[Given material]
-- Start --

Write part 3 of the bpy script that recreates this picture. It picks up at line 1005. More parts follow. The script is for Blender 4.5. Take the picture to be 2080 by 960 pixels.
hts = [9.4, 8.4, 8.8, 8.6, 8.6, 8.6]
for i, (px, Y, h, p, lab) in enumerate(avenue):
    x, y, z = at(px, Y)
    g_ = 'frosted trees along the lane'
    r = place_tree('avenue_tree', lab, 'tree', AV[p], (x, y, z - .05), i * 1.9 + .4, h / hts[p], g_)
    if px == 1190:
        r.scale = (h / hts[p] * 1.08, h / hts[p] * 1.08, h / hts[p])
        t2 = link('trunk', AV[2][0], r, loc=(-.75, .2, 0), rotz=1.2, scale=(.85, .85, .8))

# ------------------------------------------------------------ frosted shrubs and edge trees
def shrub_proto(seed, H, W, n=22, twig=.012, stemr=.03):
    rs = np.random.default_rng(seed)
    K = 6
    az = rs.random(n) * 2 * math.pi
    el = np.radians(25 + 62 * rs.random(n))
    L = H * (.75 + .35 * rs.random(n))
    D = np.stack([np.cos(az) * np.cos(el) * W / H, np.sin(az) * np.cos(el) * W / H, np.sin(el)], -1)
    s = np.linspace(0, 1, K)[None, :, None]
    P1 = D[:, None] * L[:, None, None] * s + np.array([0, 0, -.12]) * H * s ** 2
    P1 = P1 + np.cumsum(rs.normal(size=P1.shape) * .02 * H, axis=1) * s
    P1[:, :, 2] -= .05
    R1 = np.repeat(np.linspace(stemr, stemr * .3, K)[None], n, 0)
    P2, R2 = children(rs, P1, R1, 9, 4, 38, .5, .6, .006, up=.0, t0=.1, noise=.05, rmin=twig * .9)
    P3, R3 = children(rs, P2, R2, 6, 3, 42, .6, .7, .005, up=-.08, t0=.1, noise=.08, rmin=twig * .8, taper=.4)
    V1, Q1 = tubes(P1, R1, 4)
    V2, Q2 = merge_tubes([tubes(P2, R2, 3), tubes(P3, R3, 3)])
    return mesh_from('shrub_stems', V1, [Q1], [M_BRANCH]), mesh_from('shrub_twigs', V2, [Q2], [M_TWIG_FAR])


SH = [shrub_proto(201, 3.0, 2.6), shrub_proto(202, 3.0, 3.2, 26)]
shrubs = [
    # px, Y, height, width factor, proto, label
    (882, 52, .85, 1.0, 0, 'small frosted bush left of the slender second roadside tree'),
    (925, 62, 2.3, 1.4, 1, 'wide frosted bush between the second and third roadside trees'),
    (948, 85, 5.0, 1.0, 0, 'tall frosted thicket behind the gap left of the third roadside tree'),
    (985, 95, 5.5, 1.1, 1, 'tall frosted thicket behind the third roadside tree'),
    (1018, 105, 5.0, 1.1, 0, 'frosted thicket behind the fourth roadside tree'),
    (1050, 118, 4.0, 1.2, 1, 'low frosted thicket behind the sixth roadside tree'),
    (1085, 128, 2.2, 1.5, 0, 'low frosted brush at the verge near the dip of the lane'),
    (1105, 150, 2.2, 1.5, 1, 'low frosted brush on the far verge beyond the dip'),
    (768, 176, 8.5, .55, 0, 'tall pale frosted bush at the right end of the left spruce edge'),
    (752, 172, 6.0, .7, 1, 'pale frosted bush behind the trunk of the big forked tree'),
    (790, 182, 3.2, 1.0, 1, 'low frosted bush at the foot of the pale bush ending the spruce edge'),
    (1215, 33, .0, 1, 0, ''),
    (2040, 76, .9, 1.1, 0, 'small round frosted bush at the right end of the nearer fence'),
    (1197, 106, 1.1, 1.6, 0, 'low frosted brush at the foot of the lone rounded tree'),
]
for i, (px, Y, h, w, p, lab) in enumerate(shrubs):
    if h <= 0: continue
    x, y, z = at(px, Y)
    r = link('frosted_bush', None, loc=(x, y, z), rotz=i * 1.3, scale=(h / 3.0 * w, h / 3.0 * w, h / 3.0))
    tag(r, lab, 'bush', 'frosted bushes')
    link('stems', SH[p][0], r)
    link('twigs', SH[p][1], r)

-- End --

[What you have to do] Exactly repeat the lines from the line with "for i, (px, Y, h, p, lab)" to the line with "scale=(.85, .85, .8))", including both, and output nothing else.

[Final result]
for i, (px, Y, h, p, lab) in enumerate(avenue):
    x, y, z = at(px, Y)
    g_ = 'frosted trees along the lane'
    r = place_tree('avenue_tree', lab, 'tree', AV[p], (x, y, z - .05), i * 1.9 + .4, h / hts[p], g_)
    if px == 1190:
        r.scale = (h / hts[p] * 1.08, h / hts[p] * 1.08, h / hts[p])
        t2 = link('trunk', AV[2][0], r, loc=(-.75, .2, 0), rotz=1.2, scale=(.85, .85, .8))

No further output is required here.